Überzeugungskraft: Nach Auffassung des Verfassers dürften diese Kritikpunkte nicht ausreichen, um die neue AE für unzulässig zu erklären. Wie bereits unmittelbar nach dem Scheitern des Privacy Shields aufgezeigt (Lejeune, CR 2020, 716), ist die extraterritoriale Rechtsanwendung der DSGVO im Hinblick auf Fragen der nationalen Sicherheit mit überzeugenderen Argumenten nicht zulässig, weil das allein Sache der nationalen Mitgliedsstaaten ist (vgl. Art. 2 (2) (a) und Erwägungsgrund 16 Satz 1 DSGVO).

Politische Machbarkeit: Die USA sind der EU mit der neuen EO weit entgegengekommen. Es ist unwahrscheinlich, dass es nach einem neuen EuGH-Urteil gegen die EO noch weitergehende Zugeständnisse seitens der USA geben könnte, insbesondere wenn bei den Wahlen im nächsten Jahr ein Mitglied der republikanischen Partei zum Präsidenten der USA gewählt werden sollte.

Künftige Discovery personenbezogener Daten? Unklar ist, ob die Befugnisse amerikanischer Strafgerichte nach dem sog. CLOUD ACT, der bekanntlich u.U. die Herausgabe von in der EU befindlichen Unterlagen zulässt (auch wenn diese personenbezogene Daten von EU Bürgern beinhalten) durch die AE „abgesegnet“ werden:

  • Pro: Dafür spricht, dass den USA durch die AE gemäß Art. 45 (1) DSGVO ein vergleichbares Datenschutzniveau bescheinigt wird und dass die AE unter 3.1. (Rn 90 ff) ausdrücklich auch die Befugnisse der „authorities for criminal law enforcement purposes“ unter Bezugnahme auf den Stored Communication Act, der bekanntlich den CLOUD ACT beinhaltet, erläutert.
  • Contra: Dagegen könnte sprechen, dass durch die AE ein Datenaustausch mit Unternehmen ermöglicht werden soll, die vom DoC zertifiziert wurden. Eine derartige Zertifizierung scheidet natürlich für Gerichte aus.

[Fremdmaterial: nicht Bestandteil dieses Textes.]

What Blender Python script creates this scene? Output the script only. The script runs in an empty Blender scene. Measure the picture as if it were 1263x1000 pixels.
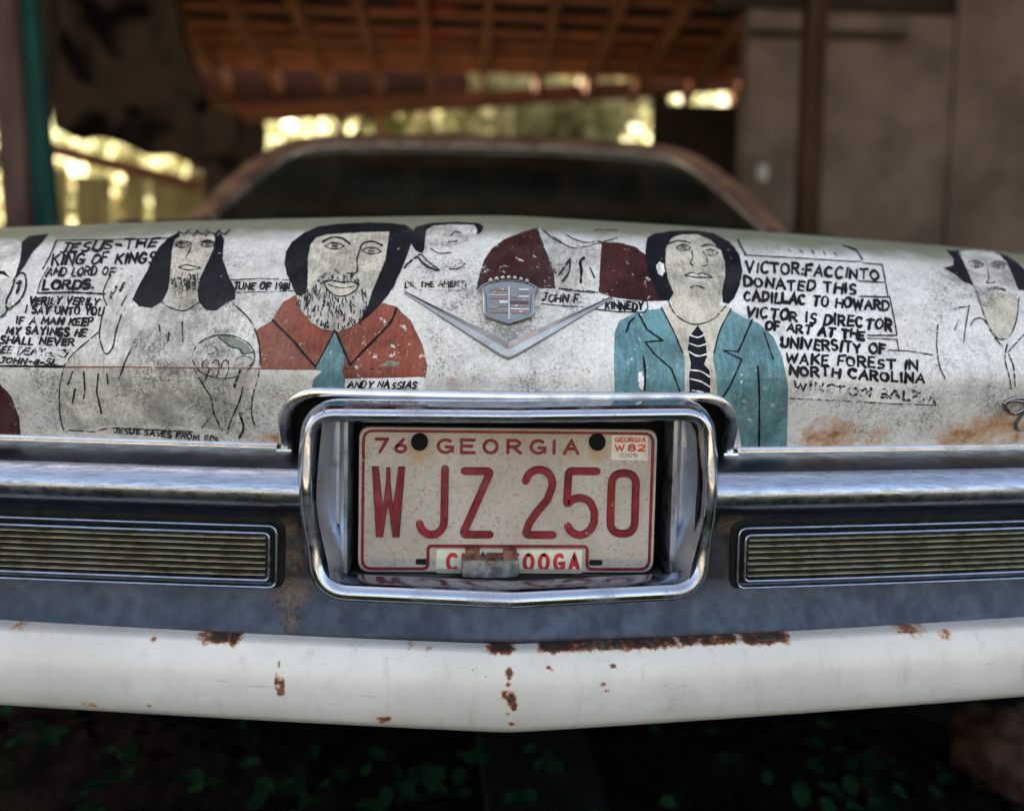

Letztlich wäre es indes widersinnig, den USA einerseits mit der AE generell ein vergleichbares Schutzniveau einzuräumen, davon aber andererseits die Befugnisse der „ordentlichen“ Strafgerichte auszunehmen, insbesondere wenn die Herausgabe von Unterlagen durch eine gerichtliche Verfügung („warrant“) erfolgen müsste.

Fazit:

Zumindest bis zu einem neuen EuGH-Urteil sollte jetzt an der Front des internationalen Datentransfers mit den USA erst einmal „Ruhe einkehren“.